BOE Technology. BOE has aggressive plans for building their OLED production capacity with three projects in planning, construction, or expansion modes. The three OLED fabs include a Gen 5.5 three-phase mixed-rigid and flexible LTPS OLED line in Ordos, Inner Mongolia, a three-phase Gen 6 rigid LTPS OLED line in Chengdu, and a Gen 6 LTPS flexible line in Mianyang. The Ordos line has been in operation (Phase-I) since late 2015. The Chengdu line is expected to begin production in the near-term. The Mianyang fab is scheduled for July 2019 (Phase-I). The Chengdu line is building at a cost of more than USD 5 billion. BOE received financing from the Hefei City government to set up a JV that will focus on the production of OLED TV panels through the use of ink-jet printing. The project, which is expected to cost USD 117 million (75 percent BOE and 25 percent city government), will be located at the company’s Hefei city location where they already have Gen 5.5 and Gen 6 lines, and are constructing a Gen 10.5 line scheduled to open in May of 2018. The company also has a Gen 8.5 pilot line, which is used to research manufacturing processes for OLED, and would likely be the area where the JV would be adding the new JV tools.

China Star. It is expected to build another Gen 10.5 capacity in Wuhan. China Star is also building a two-phase Gen 11 fab in Shenzhen, which is said to be oriented toward both LCD and printable OLED displays. The fab is expected to enter production in Q2 2019 and a second Gen 11 fab is expected to be built alongside the one currently under construction. The fab is expected to have a total capacity of 45,000 sheets per month, built out in two phases with 15,000 per month for LCDs and 15,000 per month for OLEDs that will be expanded by another 15,000 per month in 2020. The company is also exploring the use of ink-jet printing to reduce the cost of large-size OLED displays.

Others. AU Optronics (AUO) will add capacity to its Gen 8.5 fab in Taichung to augment its ultra-large TV panel production capabilities. Huaxing Photoelectric Technology has already started a facility in Wuhan, Hubei, China. Tianma 

Micro-electronics has also converted its TFT-LCD plant in Wuhan into an OLED facility. Hehui Photoelectric, Visionox, and other companies have also built new units. Chinese start-ups have also started investing in OLED technology; for example, Royole did an investment of 300 billion Japanese Yen with the help of government support. Kateeva has doubled its manufacturing space to facilitate the production of its OLED ink-jet encapsulation tool and potentially to build out production of an ink-jet tool for OLED stack materials. Sharp will invest 

USD 570 million and build OLED pilot lines at its plants in Osaka and in the Mie Prefecture. The pilot lines will begin OLED production in the summer of 2018.

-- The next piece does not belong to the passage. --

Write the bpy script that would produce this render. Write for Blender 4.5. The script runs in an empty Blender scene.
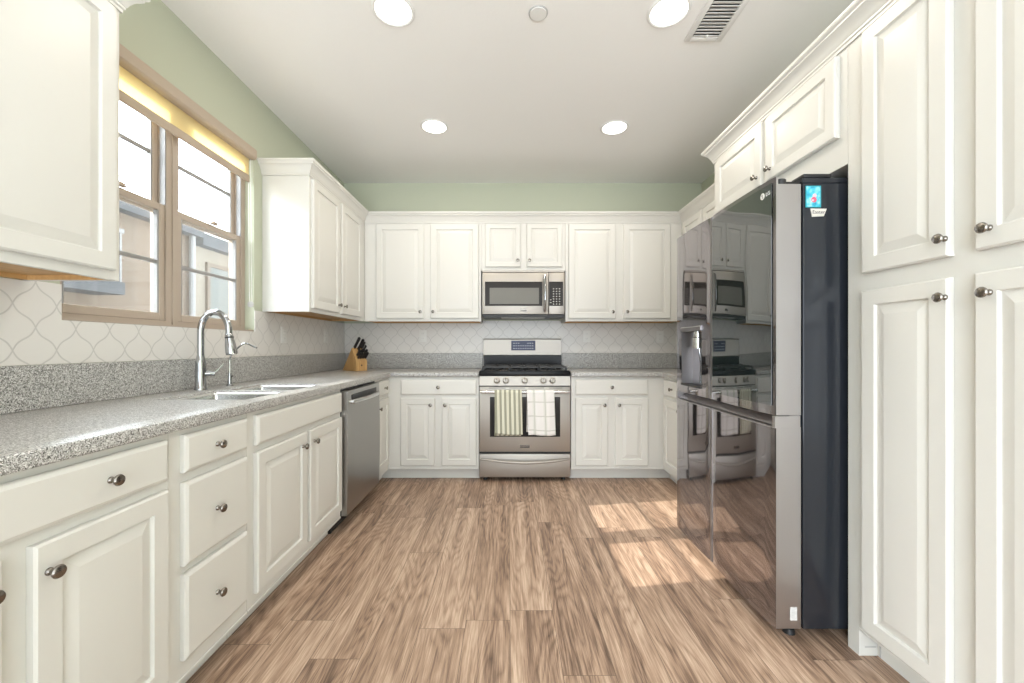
import bpy, bmesh, math, random
from mathutils import Matrix, Vector

scene = bpy.context.scene
C = scene.collection
PI = math.pi

# ------------------------------------------------------------------ camera, sky, sun, exposure
F, CX, CY = 410.0, 507.6, 346.8
cam_data = bpy.data.cameras.new('camera')
cam_data.sensor_width = 36.0
cam_data.lens = F / 1024.0 * 36.0
cam_data.shift_x = (512.0 - CX) / 1024.0
cam_data.shift_y = (CY - 341.5) / 1024.0
cam_data.clip_start = 0.02
cam = bpy.data.objects.new('camera', cam_data)
C.objects.link(cam)
cam.location = (0, 0, 1.12)
cam.rotation_euler = (PI / 2, 0, 0)
scene.camera = cam

SKY, SKY_SUNSIDE, LOWER_FILL = 4.0, 18.0, 2.4
world = bpy.data.worlds.new('sky')
scene.world = world
world.use_nodes = True
wb = world.node_tree.nodes['Background']
wb.inputs['Color'].default_value = (0.86, 0.935, 1.0, 1)
wnt = world.node_tree
# hazy sky, brighter on the sunny side (towards -X)
wtc = wnt.nodes.new('ShaderNodeTexCoord')
wdot = wnt.nodes.new('ShaderNodeVectorMath'); wdot.operation = 'DOT_PRODUCT'
wdot.inputs[1].default_value = Vector((-2.075, -0.325, 1.217)).normalized()
wnt.links.new(wtc.outputs['Generated'], wdot.inputs[0])
wmr = wnt.nodes.new('ShaderNodeMapRange'); wmr.interpolation_type = 'SMOOTHSTEP'
wmr.inputs['From Min'].default_value = 0.2
wmr.inputs['From Max'].default_value = 1.0
wmr.inputs['To Min'].default_value = SKY
wmr.inputs['To Max'].default_value = SKY_SUNSIDE
wnt.links.new(wdot.outputs['Value'], wmr.inputs['Value'])
# added fill: world brightened below the horizon to lift the ceiling
wsep = wnt.nodes.new('ShaderNodeSeparateXYZ')
wnt.links.new(wtc.outputs['Generated'], wsep.inputs[0])
wgr = wnt.nodes.new('ShaderNodeMapRange'); wgr.interpolation_type = 'SMOOTHSTEP'
wgr.inputs['From Min'].default_value = 0.0
wgr.inputs['From Max'].default_value = -0.25
wgr.inputs['To Min'].default_value = 1.0
wgr.inputs['To Max'].default_value = LOWER_FILL
wnt.links.new(wsep.outputs['Z'], wgr.inputs['Value'])
wmul = wnt.nodes.new('ShaderNodeMath'); wmul.operation = 'MULTIPLY'
wnt.links.new(wmr.outputs[0], wmul.inputs[0])
wnt.links.new(wgr.outputs[0], wmul.inputs[1])
wnt.links.new(wmul.outputs[0], wb.inputs['Strength'])

sun_data = bpy.data.lights.new('sun', 'SUN')
sun_data.energy = 11.0
sun_data.color = (1.0, 0.95, 0.86)
sun_data.angle = 0.009
sun = bpy.data.objects.new('sun', sun_data)
C.objects.link(sun)
sun.location = (-6, 1, 5)
sun.rotation_euler = Vector((2.075, 0.325, -1.217)).to_track_quat('-Z', 'Y').to_euler()

scene.view_settings.view_transform = 'Standard'
scene.view_settings.look = 'None'
scene.view_settings.gamma = 1.0
scene.view_settings.exposure = 0.05
scene.view_settings.use_curve_mapping = False

def portal(name, loc, rot, sx, sy):
    d = bpy.data.lights.new(name, 'AREA')
    d.shape = 'RECTANGLE'
    d.size, d.size_y = sx, sy
    d.cycles.is_portal = True
    o = bpy.data.objects.new(name, d)
    C.objects.link(o)
    o.location, o.rotation_euler = loc, rot
    return o
portal('window_daylight', (-1.78, 2.045, 1.80), (0, -PI / 2, 0), 1.16, 1.13)
portal('rear_fill_daylight', (0.15, -2.02, 1.33), (PI / 2, 0, 0), 3.3, 2.58)  # unseen opening behind the camera, added to let in fill daylight

DOWNLIGHT_W = 6.0

# ------------------------------------------------------------------ materials
def new_mat(name):
    m = bpy.data.materials.new(name)
    m.use_nodes = True
    nt = m.node_tree
    return m, nt, nt.nodes['Principled BSDF']

def mat(name, col, rough=0.5, metal=0.0, spec=0.5, **kw):
    m, nt, b = new_mat(name)
    b.inputs['Base Color'].default_value = (*col, 1)
    b.inputs['Roughness'].default_value = rough
    b.inputs['Metallic'].default_value = metal
    b.inputs['Specular IOR Level'].default_value = spec
    for k, v in kw.items():
        b.inputs[k.replace('_', ' ')].default_value = v
    return m

def N(nt, kind, **props):
    n = nt.nodes.new(kind)
    for k, v in props.items():
        setattr(n, k, v)
    return n

def math_node(nt, op, a, b=None, c=None):
    n = nt.nodes.new('ShaderNodeMath')
    n.operation = op
    for i, v in enumerate((a, b, c)):
        if v is None:
            continue
        if isinstance(v, (int, float)):
            n.inputs[i].default_value = v
        else:
            nt.links.new(v, n.inputs[i])
    return n.outputs[0]

def ramp(nt, fac, stops, interp='LINEAR'):
    n = nt.nodes.new('ShaderNodeValToRGB')
    cr = n.color_ramp
    cr.interpolation = interp
    while len(cr.elements) < len(stops):
        cr.elements.new(0.5)
    for e, (p, c) in zip(cr.elements, stops):
        e.position = p
        e.color = (*c, 1)
    nt.links.new(fac, n.inputs[0])
    return n.outputs[0]

def bump(nt, bsdf, h, strength, dist=0.01):
    n = nt.nodes.new('ShaderNodeBump')
    n.inputs['Strength'].default_value = strength
    n.inputs['Distance'].default_value = dist
    nt.links.new(h, n.inputs['Height'])
    nt.links.new(n.outputs[0], bsdf.inputs['Normal'])

def world_pos(nt):
    g = nt.nodes.new('ShaderNodeNewGeometry')
    s = nt.nodes.new('ShaderNodeSeparateXYZ')
    nt.links.new(g.outputs['Position'], s.inputs[0])
    return g.outputs['Position'], s.outputs[0], s.outputs[1], s.outputs[2]

def noise(nt, vec, scale, detail=2.0, rough=0.5):
    n = nt.nodes.new('ShaderNodeTexNoise')
    n.inputs['Scale'].default_value = scale
    n.inputs['Detail'].default_value = detail
    n.inputs['Roughness'].default_value = rough
    if vec is not None:
        nt.links.new(vec, n.inputs['Vector'])
    return n.outputs['Fac']

def combine(nt, x, y, z):
    n = nt.nodes.new('ShaderNodeCombineXYZ')
    for i, v in enumerate((x, y, z)):
        if isinstance(v, (int, float)):
            n.inputs[i].default_value = v
        else:
            nt.links.new(v, n.inputs[i])
    return n.outputs[0]

M = {}
M['cab'] = mat('white_cabinet_paint', (0.67, 0.658, 0.622), 0.38)
M['nickel'] = mat('brushed_nickel', (0.24, 0.22, 0.195), 0.26, 1.0)
M['chrome'] = mat('chrome', (0.43, 0.44, 0.455), 0.10, 1.0)
M['black'] = mat('black_enamel', (0.012, 0.012, 0.013), 0.22, 0.0, 0.2)
M['iron'] = mat('cast_iron', (0.02, 0.02, 0.021), 0.45)
M['rubber'] = mat('black_plastic', (0.015, 0.015, 0.016), 0.45)
M['dark'] = mat('dark_gap', (0.02, 0.02, 0.02), 0.8)
M['white_plastic'] = mat('white_plastic', (0.78, 0.77, 0.74), 0.4)
M['grey_plastic'] = mat('grey_plastic', (0.50, 0.49, 0.48), 0.5)
M['ceiling_white'] = mat('ceiling_fitting_white', (0.80, 0.79, 0.77), 0.5)
M['tan'] = mat('tan_window_frame', (0.44, 0.365, 0.30), 0.45)
M['muntin'] = mat('white_glazing_bar', (0.30, 0.295, 0.295), 0.4)
M['fabric_tan'] = mat('tan_blind_fabric', (0.47, 0.385, 0.305), 0.9)
M['stucco'] = mat('house_stucco', (0.20, 0.155, 0.118), 0.95)
M['cream'] = mat('cream_stucco', (0.29, 0.25, 0.20), 0.95)
M['slate'] = mat('blue_grey_slate', (0.095, 0.098, 0.105), 0.8)
M['bluewin'] = mat('far_window_glass', (0.155, 0.165, 0.15), 0.3)
M['soil'] = mat('concrete_yard', (0.45, 0.43, 0.40), 0.95)
M['block'] = None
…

Almost all of the new OLED factories in China, South Korea, and Japan plan to produce flexible, plastic-based displays. Most of these new factories are adopting highly complicated, high-mask-count LTPS-TFT processes that require more high-resolution exposure lines and other supporting equipment. FPD equipment makers are scrambling to ramp-up capacity to meet customer demand and take advantage of the best sales opportunity ever. OLEDs represent a new generation in display technology. They will expand quickly as OLED has emerged as the driving force of next-generation display that will succeed LCD.

Kim Sang Don

“The specific size and timing of the investment is under review, but investing more than 70 percent of our CapEx in OLED remains unchanged. Since OLED investment costs are high, we will deeply examine the confidence of our customers and the certainty of market demand, and will invest in a conservative position. OLED lighting capacity will be 15,000 sheets per month in the second half of 2017, and flexible OLED will begin to be mass produced in Gumi E5 at the end of Q2 2017. The reaction to OLED wallpaper TV and Crystal Sound OLED, released at CES 2017 in January this year, is better than expected. We had OLED TV shipments of 300,000 units in Q1 and expect 500,000 units in each quarter of the second half of this year.”